→ SOURCE DATA:
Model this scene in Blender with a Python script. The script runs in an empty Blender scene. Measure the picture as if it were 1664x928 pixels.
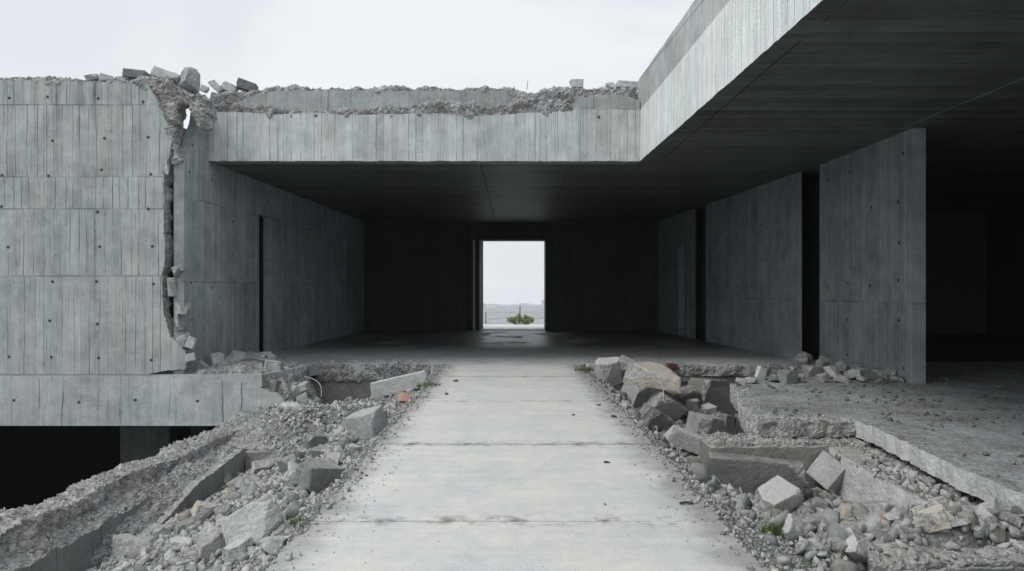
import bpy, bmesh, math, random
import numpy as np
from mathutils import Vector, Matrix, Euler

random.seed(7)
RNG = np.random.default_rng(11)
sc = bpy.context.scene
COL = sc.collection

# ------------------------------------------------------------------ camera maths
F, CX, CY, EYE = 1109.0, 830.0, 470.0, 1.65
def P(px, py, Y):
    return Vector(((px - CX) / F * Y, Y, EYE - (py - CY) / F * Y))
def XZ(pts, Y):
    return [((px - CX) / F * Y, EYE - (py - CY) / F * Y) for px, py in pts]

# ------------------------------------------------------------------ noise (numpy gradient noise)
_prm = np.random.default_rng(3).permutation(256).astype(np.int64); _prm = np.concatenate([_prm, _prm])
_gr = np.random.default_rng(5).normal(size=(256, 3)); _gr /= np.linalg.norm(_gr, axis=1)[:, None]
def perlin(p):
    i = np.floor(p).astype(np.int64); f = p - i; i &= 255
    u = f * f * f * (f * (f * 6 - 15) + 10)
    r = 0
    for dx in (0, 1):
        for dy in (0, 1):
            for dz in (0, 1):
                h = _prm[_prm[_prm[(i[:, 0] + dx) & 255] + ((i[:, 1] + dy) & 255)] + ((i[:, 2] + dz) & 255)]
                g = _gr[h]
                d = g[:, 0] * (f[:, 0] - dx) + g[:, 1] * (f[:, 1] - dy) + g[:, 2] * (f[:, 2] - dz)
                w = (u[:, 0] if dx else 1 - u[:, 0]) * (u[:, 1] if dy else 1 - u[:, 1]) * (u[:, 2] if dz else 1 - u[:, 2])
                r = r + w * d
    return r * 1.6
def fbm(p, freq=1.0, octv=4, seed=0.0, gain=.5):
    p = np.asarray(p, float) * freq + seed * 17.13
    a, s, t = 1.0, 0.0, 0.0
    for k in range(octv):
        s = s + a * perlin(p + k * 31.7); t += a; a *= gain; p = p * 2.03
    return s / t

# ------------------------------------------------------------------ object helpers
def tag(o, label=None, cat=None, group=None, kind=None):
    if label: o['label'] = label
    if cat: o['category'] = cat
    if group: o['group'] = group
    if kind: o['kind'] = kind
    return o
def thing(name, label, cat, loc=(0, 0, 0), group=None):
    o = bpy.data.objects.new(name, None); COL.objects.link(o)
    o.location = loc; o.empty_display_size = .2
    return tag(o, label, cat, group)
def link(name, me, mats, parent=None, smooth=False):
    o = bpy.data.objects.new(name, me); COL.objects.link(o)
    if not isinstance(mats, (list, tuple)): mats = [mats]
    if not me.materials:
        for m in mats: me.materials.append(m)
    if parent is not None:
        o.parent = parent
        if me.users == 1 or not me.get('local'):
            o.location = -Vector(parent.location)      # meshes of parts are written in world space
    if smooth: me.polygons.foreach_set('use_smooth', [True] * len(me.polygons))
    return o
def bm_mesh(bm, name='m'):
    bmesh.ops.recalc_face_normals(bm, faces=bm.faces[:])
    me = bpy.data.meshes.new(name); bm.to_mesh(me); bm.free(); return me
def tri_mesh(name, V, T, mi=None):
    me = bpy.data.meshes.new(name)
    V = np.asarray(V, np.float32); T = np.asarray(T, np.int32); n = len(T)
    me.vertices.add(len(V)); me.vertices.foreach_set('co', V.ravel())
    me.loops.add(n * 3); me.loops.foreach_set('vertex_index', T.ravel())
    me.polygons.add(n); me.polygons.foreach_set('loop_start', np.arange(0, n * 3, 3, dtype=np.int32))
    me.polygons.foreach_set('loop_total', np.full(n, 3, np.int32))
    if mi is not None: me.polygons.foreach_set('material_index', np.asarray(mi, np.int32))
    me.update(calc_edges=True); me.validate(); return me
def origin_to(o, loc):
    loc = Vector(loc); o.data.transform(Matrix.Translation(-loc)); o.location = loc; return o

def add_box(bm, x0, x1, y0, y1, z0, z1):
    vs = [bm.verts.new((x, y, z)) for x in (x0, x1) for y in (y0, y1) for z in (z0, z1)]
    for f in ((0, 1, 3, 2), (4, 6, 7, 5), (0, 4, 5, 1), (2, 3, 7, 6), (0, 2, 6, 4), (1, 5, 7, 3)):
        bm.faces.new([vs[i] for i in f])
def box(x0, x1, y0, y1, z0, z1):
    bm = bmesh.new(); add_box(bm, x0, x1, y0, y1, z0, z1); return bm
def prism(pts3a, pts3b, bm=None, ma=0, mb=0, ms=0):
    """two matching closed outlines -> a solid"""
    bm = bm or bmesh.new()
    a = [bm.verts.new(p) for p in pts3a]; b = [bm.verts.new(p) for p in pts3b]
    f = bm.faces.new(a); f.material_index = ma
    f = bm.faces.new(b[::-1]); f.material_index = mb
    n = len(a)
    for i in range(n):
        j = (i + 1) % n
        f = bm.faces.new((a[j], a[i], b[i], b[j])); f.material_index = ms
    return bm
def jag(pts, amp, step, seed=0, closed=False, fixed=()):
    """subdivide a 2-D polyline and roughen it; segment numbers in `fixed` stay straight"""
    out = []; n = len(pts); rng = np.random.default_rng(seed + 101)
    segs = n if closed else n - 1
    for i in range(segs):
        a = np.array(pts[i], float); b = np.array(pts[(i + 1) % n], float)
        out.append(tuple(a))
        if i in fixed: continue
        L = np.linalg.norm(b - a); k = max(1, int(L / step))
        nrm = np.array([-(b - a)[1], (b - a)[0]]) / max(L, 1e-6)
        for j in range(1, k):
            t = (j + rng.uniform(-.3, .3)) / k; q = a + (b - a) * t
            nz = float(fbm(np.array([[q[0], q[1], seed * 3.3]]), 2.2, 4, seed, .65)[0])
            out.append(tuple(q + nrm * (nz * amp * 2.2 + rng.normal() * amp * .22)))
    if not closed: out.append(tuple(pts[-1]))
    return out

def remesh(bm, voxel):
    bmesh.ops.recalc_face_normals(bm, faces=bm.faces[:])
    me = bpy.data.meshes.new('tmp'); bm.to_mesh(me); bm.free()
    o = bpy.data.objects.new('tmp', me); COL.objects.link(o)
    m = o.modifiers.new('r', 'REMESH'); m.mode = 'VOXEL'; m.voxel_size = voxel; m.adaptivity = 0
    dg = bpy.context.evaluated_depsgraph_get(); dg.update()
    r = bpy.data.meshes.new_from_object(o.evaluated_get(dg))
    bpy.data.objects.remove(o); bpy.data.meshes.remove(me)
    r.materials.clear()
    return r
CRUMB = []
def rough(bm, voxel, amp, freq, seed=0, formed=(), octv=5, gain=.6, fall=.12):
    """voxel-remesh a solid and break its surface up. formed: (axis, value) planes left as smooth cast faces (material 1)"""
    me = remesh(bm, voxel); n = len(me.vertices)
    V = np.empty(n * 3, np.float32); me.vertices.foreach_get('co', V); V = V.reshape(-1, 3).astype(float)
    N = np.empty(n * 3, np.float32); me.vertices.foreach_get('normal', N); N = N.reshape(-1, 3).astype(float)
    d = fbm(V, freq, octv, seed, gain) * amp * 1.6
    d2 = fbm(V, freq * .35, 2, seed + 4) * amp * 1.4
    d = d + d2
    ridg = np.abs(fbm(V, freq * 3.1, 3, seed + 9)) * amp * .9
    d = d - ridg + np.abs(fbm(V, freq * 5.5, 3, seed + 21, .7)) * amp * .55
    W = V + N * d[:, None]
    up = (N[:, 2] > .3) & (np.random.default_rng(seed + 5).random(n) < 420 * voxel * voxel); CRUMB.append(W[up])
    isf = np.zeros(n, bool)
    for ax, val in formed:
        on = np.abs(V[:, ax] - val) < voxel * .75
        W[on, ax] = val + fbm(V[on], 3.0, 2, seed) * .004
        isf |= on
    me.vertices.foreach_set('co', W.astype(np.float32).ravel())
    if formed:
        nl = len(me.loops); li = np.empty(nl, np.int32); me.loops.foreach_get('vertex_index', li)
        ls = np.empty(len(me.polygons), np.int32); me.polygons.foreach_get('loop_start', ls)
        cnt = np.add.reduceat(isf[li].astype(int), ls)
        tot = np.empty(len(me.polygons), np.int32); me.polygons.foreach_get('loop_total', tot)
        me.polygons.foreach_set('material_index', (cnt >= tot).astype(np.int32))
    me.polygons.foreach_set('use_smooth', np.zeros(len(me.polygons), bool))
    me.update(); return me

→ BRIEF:
Gather each line of the listing that holds the string "scene".

→ SOLUTION BELOW:
Model this scene in Blender with a Python script. The script runs in an empty Blender scene. Measure the picture as if it were 1664x928 pixels.
sc = bpy.context.scene